-------- DATASET SECTION

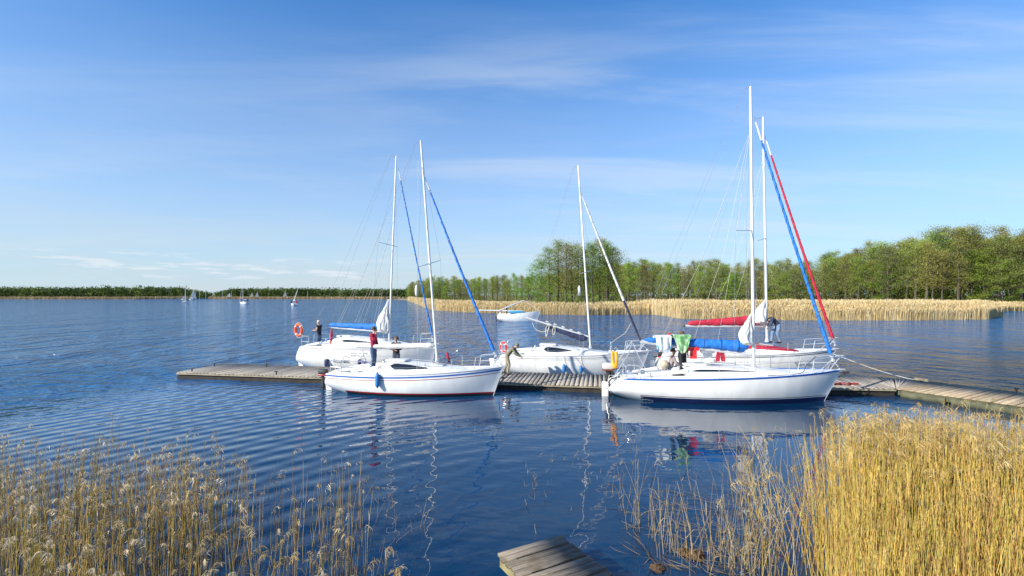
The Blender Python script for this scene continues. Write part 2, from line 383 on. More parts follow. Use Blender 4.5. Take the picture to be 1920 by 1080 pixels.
    t.links.new(mt('ADD', mt('MULTIPLY', windy, .08), .008), b.inputs['Roughness'])
    hh = mt('ADD', hw, mt('MULTIPLY', hc, mt('SUBTRACT', 1.0, mt('MULTIPLY', windy, .6))))
    bp = t.nodes.new('ShaderNodeBump'); bp.inputs['Strength'].default_value = 1.0; bp.inputs['Distance'].default_value = 1.0
    t.links.new(hh, bp.inputs['Height']); t.links.new(bp.outputs[0], b.inputs['Normal'])
    return m
WATER = water_material()
w = MB()
w.add([(-6000, -40, 0), (6000, -40, 0), (6000, 9000, 0), (-6000, 9000, 0)], [(0, 1, 2, 3)])
tag(w.build('lake_water', WATER, smooth=False), kind='structure')

# ------------------------------------------------------------ land
def shore(px, y):
    D = H*F/(y-553); return ((px-960)/F*D, D)
SH_L = [(-900, 480), shore(0, 561.2), shore(130, 561.4), shore(250, 561.2), shore(330, 560), shore(348, 558), shore(372, 557), shore(395, 560.5), shore(520, 561), shore(640, 561), shore(740, 561.5)]
SH_M = [shore(764, 563), shore(782, 570), shore(800, 578), shore(822, 583), shore(900, 586.5), shore(1000, 589), shore(1100, 591), shore(1170, 590), shore(1240, 590), shore(1274, 590)]
SH_R = [shore(1280, 598), shore(1400, 599.5), shore(1500, 600.5), shore(1700, 601), shore(1850, 599), shore(1866, 595), shore(1862, 585), shore(1920, 583), shore(2100, 583), (140, 110)]
poly = SH_L+SH_M+SH_R+[(900, 120), (4000, 4000), (-4000, 4000), (-900, 700)]
# gently rising sheet: water's edge, then flat ground
land = MB(); n = len(poly)
land.add([(x, y, -.05) for x, y in poly]+[(x, y+1.5, .22) for x, y in poly], [(i, (i+1) % n, n+(i+1) % n, n+i) for i in range(n)]+[tuple(range(n, 2*n))])
GROUND = mat('marsh_ground', (.20, .16, .08), .9, .3, .15, c2=(.34, .27, .14), bump=.4, bs=2, stretch=(1, 1, 1))
tag(land.build('ground', GROUND, smooth=False), kind='structure')

# ------------------------------------------------------------ reeds
STEM = attr_mat('reed_straw', .6, .30, .3, 2.0, .2)
def ribbons(P, W, C, sides=1):
    """P (n,k,3) centre lines, W (n,k) widths, C (n,3) colours -> V,Q,Col"""
    n, k, _ = P.shape
    if sides == 1:
        a = rng.uniform(0, math.pi, n); d = np.stack([np.cos(a), np.sin(a), np.zeros(n)], 1)
        off = [d, -d]
    else:
        a = rng.uniform(0, 2*math.pi, n); off = [np.stack([np.cos(a+i*2*math.pi/3), np.sin(a+i*2*math.pi/3), np.zeros(n)], 1) for i in range(3)]
    m = len(off)
    V = np.zeros((n, k, m, 3))
    for i, d in enumerate(off): V[:, :, i] = P+d[:, None, :]*W[:, :, None]*.5
    idx = np.arange(n*k*m).reshape(n, k, m)
    Q = []
    if m == 2: Q.append(np.stack([idx[:, :-1, 0], idx[:, :-1, 1], idx[:, 1:, 1], idx[:, 1:, 0]], -1).reshape(-1, 4))
    else:
        for i in range(3):
            j = (i+1) % 3; Q.append(np.stack([idx[:, :-1, i], idx[:, :-1, j], idx[:, 1:, j], idx[:, 1:, i]], -1).reshape(-1, 4))
    Cc = np.concatenate([np.repeat(C[:, None, :], k*m, 1).reshape(-1, 3), np.ones((n*k*m, 1))], 1)
    return V.reshape(-1, 3), np.concatenate(Q), Cc
def merge(parts):
    V = []; Q = []; C = []; k = 0
    for v, q, c in parts: V.append(v); Q.append(q+k); C.append(c); k += len(v)
    return np.concatenate(V), np.concatenate(Q), np.concatenate(C)
def pick(n, cols, sd=.12):
    c = np.array(cols)[rng.integers(0, len(cols), n)]
    return np.clip(c*(1+rng.normal(0, sd, (n, 1))), 0.01, 1)
def stems(B, h, lean, w, C, segs=6, z0=-.15, wob=.02):
    n = len(B); k = np.linspace(0, 1, segs)[None, :]
    P = np.zeros((n, segs, 3)); wb = rng.normal(0, wob, (n, 2))
    for i in range(2): P[:, :, i] = B[:, i:i+1]+lean[:, i:i+1]*h[:, None]*k**1.6+wb[:, i:i+1]*np.sin(k*5+B[:, i:i+1]*9)
    P[:, :, 2] = z0+(h[:, None]-z0)*k*np.sqrt(np.clip(1-(lean**2).sum(1), .2, 1))[:, None]
    W = w[:, None]*(1-.6*k)
    return P, ribbons(P, W, C, 3)
def plumes(T, D2, C, nb=16, L=.16, wd=.016):
    """T (n,3) stem tips, D2 (n,2) droop directions"""
    n = len(T); out_ = []
    s = rng.uniform(.6, 1.15, n)
    for j in range(nb):
        u = j/(nb-1)
        # along a drooping arc
        a = u*1.5
        base = T.copy(); base[:, :2] += D2*(np.sin(a)*.12*s)[:, None] if False else D2*((1-np.cos(a))*.13*s)[:, None]
        base[:, 2] += np.sin(a*1.25)*.12*s-.08
        r = rng.normal(0, 1, (n, 3))*.33
        dr = np.stack([D2[:, 0]*(.45+.5*u), D2[:, 1]*(.45+.5*u), np.full(n, .35-1.0*u)], 1)+r
        dr /= np.linalg.norm(dr, axis=1)[:, None]
        ln = (L*rng.uniform(.5, 1.1, n)*s*(1.05-.5*abs(u-.4)))[:, None]
        p = np.stack([base, base+dr*ln*.5, base+dr*ln+np.array([0, 0, -.25])*ln], 1)
        ww = np.stack([np.full(n, wd*.5), wd*s, np.full(n, wd*.25)], 1)
        out_.append(ribbons(p, ww, C*rng.uniform(.8, 1.15, (n, 1))))
    return merge(out_)
def leaves(P, cnt, C, Lr=(.15, .45), wd=.012, ho=1.0, vo=.55):
    n = len(P); i = rng.integers(0, n, cnt); k = rng.integers(1, P.shape[1]-1, cnt)
    b = P[i, k]; a = rng.uniform(0, 2*math.pi, cnt); L = rng.uniform(*Lr, cnt)
    d = np.stack([np.cos(a), np.sin(a), np.zeros(cnt)], 1); up = rng.uniform(.3, 1.3, cnt)[:, None]*np.array([[0, 0, 1.]])
    p = np.stack([b, b+(d*.35*ho+up*.5)*L[:, None]*.8, b+(d*ho+up*vo)*L[:, None]*.8], 1)
    ww = np.stack([np.full(cnt, wd), np.full(cnt, wd*.8), np.full(cnt, wd*.1)], 1)
    return ribbons(p, ww, C)

def px2x(px, D): return (px-960)/F*D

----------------

▶ _AIM OF THE EXERCISE_: Examine the data above and state how many of its lines contain the word "parts", with no further remarks.

▶ _ANSWER IN FULL_: 3